# Directive
Locate the line that contains "Write the bpy script that would produce this render. Use" in the entries below, then repeat it and every following line through the line that contains "S.cycles.caustics_reflective = False;", exactly, and no others.

--- START Material supplied ---

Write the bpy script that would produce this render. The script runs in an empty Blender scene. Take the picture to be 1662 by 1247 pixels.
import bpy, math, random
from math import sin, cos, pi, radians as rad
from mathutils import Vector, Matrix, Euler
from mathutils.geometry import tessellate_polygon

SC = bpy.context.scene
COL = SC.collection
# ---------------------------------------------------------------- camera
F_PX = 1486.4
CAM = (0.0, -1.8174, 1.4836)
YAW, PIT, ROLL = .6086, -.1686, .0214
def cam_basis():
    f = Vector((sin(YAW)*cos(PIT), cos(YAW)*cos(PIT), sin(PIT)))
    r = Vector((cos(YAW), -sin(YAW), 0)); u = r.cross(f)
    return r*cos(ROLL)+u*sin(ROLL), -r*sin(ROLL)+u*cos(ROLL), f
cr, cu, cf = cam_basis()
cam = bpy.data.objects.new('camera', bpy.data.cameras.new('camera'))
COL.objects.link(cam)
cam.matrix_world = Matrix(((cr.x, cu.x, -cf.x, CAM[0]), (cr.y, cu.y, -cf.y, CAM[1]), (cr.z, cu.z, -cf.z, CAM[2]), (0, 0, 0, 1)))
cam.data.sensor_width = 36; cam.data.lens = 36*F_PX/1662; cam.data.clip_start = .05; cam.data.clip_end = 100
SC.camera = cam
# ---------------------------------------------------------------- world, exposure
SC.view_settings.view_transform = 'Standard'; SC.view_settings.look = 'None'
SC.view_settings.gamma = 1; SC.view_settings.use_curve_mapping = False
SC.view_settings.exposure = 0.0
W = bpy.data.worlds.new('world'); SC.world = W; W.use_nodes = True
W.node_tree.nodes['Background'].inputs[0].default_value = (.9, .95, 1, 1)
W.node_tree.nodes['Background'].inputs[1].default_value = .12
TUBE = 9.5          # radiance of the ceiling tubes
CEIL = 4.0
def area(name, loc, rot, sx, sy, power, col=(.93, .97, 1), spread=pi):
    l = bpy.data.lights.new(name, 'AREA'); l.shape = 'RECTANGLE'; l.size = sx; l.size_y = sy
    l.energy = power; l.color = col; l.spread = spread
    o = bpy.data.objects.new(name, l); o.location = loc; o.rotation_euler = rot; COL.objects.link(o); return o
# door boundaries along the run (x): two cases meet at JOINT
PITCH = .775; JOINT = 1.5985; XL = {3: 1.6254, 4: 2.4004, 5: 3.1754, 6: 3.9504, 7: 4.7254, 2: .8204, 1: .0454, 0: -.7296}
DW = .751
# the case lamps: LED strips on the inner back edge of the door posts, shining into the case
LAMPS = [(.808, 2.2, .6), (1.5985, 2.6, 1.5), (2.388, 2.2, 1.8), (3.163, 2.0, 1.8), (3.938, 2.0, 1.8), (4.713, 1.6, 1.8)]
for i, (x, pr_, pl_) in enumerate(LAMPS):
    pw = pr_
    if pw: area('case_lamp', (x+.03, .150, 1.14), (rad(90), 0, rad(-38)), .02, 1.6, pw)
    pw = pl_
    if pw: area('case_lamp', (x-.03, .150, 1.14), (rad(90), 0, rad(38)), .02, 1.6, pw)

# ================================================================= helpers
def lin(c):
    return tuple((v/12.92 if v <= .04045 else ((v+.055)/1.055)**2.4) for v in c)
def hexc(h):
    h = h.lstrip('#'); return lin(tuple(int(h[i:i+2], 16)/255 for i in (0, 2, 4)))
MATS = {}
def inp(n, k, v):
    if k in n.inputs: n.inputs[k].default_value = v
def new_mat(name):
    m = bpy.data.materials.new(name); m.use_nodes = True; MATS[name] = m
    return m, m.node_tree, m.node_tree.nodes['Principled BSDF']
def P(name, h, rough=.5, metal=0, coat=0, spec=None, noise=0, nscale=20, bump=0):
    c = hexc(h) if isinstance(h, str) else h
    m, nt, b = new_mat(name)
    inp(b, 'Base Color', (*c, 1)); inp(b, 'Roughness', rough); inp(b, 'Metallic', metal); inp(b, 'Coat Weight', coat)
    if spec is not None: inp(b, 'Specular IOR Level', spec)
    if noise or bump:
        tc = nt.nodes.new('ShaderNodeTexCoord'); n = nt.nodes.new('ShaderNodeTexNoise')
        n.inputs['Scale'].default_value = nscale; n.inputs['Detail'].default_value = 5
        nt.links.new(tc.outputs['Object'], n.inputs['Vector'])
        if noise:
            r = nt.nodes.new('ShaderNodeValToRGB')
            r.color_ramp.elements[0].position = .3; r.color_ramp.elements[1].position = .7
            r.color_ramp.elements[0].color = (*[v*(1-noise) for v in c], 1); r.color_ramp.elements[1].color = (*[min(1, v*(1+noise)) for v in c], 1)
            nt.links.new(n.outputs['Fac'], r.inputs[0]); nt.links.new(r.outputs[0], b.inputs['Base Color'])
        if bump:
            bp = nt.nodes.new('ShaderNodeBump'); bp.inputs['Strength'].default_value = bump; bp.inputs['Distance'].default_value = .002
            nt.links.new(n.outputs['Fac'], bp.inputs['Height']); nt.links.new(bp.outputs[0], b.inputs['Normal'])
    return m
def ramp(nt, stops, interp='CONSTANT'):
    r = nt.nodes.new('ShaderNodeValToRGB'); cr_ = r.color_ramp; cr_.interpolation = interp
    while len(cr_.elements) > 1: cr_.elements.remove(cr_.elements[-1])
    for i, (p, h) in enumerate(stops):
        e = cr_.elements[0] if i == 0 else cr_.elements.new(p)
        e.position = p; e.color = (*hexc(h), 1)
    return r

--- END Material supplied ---
--- START Material supplied ---

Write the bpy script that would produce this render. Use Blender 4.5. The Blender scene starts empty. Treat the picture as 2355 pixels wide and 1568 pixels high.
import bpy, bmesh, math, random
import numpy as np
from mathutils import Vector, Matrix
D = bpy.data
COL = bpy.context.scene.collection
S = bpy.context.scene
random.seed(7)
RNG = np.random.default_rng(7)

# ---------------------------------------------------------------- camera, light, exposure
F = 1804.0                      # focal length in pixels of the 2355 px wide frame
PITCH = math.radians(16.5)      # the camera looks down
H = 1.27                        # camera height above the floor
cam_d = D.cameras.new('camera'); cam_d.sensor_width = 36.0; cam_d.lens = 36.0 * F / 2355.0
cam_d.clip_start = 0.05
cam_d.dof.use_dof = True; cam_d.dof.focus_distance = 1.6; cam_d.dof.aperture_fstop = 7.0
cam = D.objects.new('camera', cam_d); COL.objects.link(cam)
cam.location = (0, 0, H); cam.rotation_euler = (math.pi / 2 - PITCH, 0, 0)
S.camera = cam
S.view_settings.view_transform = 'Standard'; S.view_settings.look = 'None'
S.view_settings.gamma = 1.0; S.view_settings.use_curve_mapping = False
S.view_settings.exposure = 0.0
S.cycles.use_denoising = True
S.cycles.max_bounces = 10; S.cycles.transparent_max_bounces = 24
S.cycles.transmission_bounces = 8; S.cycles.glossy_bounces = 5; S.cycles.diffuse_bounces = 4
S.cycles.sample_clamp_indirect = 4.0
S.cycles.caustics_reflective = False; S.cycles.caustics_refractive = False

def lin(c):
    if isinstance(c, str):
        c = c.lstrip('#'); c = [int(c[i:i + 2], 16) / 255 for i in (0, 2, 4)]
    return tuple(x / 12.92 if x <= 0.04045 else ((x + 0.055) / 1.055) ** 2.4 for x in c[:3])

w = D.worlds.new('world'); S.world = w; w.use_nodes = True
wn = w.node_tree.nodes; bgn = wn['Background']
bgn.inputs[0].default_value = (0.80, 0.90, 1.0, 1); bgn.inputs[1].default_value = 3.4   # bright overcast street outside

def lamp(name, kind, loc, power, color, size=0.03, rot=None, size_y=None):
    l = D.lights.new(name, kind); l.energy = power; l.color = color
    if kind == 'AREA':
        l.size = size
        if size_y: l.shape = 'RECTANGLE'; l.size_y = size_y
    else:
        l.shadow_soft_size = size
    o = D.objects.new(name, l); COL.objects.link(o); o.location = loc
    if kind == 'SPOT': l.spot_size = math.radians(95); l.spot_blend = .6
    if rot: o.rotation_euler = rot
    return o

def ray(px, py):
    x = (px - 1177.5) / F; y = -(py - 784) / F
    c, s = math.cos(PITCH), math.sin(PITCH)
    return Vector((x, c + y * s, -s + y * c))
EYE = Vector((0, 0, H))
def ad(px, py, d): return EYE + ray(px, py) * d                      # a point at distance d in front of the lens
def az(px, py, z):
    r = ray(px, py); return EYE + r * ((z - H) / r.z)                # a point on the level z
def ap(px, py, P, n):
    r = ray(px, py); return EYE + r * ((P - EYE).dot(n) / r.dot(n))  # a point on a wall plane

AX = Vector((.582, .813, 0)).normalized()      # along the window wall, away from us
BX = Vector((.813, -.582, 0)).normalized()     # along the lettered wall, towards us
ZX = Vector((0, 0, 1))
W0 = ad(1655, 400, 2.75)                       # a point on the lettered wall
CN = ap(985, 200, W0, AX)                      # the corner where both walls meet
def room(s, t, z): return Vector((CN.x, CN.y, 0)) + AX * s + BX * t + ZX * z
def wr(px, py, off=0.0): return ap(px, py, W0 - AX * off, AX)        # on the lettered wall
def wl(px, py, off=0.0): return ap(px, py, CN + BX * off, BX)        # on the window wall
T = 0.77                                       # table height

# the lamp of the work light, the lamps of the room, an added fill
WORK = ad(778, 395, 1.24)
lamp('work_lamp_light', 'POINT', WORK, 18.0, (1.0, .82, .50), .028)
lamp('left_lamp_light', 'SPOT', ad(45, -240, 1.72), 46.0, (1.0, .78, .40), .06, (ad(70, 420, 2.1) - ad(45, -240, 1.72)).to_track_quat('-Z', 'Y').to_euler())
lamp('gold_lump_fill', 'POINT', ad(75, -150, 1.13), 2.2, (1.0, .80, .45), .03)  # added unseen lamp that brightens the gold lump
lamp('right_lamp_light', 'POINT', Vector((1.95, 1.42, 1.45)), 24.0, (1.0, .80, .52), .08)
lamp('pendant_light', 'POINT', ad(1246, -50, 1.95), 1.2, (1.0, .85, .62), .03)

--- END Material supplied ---
--- START Material supplied ---

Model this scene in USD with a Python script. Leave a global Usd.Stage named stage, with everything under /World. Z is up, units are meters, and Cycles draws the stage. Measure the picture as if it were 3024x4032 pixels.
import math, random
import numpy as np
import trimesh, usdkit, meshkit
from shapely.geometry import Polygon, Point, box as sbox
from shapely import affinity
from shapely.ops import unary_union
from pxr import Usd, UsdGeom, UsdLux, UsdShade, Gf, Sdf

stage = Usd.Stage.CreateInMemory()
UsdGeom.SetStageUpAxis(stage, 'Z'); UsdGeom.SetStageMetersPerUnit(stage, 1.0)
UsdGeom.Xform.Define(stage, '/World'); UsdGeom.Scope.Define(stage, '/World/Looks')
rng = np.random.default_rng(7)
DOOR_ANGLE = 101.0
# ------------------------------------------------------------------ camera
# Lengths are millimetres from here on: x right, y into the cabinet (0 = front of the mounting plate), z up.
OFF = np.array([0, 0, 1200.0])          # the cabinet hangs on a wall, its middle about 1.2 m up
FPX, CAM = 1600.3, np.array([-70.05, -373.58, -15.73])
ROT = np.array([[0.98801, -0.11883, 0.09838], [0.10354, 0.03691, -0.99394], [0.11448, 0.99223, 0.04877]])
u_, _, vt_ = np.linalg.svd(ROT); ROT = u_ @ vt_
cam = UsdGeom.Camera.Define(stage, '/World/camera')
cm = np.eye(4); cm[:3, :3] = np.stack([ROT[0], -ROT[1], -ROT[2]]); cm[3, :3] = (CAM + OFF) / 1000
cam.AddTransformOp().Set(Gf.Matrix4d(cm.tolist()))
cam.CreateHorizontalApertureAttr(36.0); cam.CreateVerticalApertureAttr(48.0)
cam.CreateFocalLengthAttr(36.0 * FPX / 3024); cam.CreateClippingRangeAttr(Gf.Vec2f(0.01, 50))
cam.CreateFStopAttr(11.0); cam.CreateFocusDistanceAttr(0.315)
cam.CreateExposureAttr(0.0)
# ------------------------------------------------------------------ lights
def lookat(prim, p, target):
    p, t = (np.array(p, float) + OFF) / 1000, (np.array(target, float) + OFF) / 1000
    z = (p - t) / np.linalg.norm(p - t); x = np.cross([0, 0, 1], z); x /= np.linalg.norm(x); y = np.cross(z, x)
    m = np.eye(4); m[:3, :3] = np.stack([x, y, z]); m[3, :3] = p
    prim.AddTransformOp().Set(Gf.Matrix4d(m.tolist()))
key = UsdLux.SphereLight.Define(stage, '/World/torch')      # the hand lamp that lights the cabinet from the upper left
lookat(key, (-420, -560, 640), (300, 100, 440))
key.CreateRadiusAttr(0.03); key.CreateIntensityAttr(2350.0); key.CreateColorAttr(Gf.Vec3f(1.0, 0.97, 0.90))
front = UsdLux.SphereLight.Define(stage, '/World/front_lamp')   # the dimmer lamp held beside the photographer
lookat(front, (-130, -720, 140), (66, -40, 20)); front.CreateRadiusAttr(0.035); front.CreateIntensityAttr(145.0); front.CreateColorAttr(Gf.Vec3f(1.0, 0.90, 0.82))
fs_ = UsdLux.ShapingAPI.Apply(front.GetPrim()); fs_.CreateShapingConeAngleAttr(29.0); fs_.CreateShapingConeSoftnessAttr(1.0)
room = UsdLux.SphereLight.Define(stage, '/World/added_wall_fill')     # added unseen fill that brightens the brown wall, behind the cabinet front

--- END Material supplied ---

# Correct output
Write the bpy script that would produce this render. Use Blender 4.5. The Blender scene starts empty. Treat the picture as 2355 pixels wide and 1568 pixels high.
import bpy, bmesh, math, random
import numpy as np
from mathutils import Vector, Matrix
D = bpy.data
COL = bpy.context.scene.collection
S = bpy.context.scene
random.seed(7)
RNG = np.random.default_rng(7)

# ---------------------------------------------------------------- camera, light, exposure
F = 1804.0                      # focal length in pixels of the 2355 px wide frame
PITCH = math.radians(16.5)      # the camera looks down
H = 1.27                        # camera height above the floor
cam_d = D.cameras.new('camera'); cam_d.sensor_width = 36.0; cam_d.lens = 36.0 * F / 2355.0
cam_d.clip_start = 0.05
cam_d.dof.use_dof = True; cam_d.dof.focus_distance = 1.6; cam_d.dof.aperture_fstop = 7.0
cam = D.objects.new('camera', cam_d); COL.objects.link(cam)
cam.location = (0, 0, H); cam.rotation_euler = (math.pi / 2 - PITCH, 0, 0)
S.camera = cam
S.view_settings.view_transform = 'Standard'; S.view_settings.look = 'None'
S.view_settings.gamma = 1.0; S.view_settings.use_curve_mapping = False
S.view_settings.exposure = 0.0
S.cycles.use_denoising = True
S.cycles.max_bounces = 10; S.cycles.transparent_max_bounces = 24
S.cycles.transmission_bounces = 8; S.cycles.glossy_bounces = 5; S.cycles.diffuse_bounces = 4
S.cycles.sample_clamp_indirect = 4.0
S.cycles.caustics_reflective = False; S.cycles.caustics_refractive = False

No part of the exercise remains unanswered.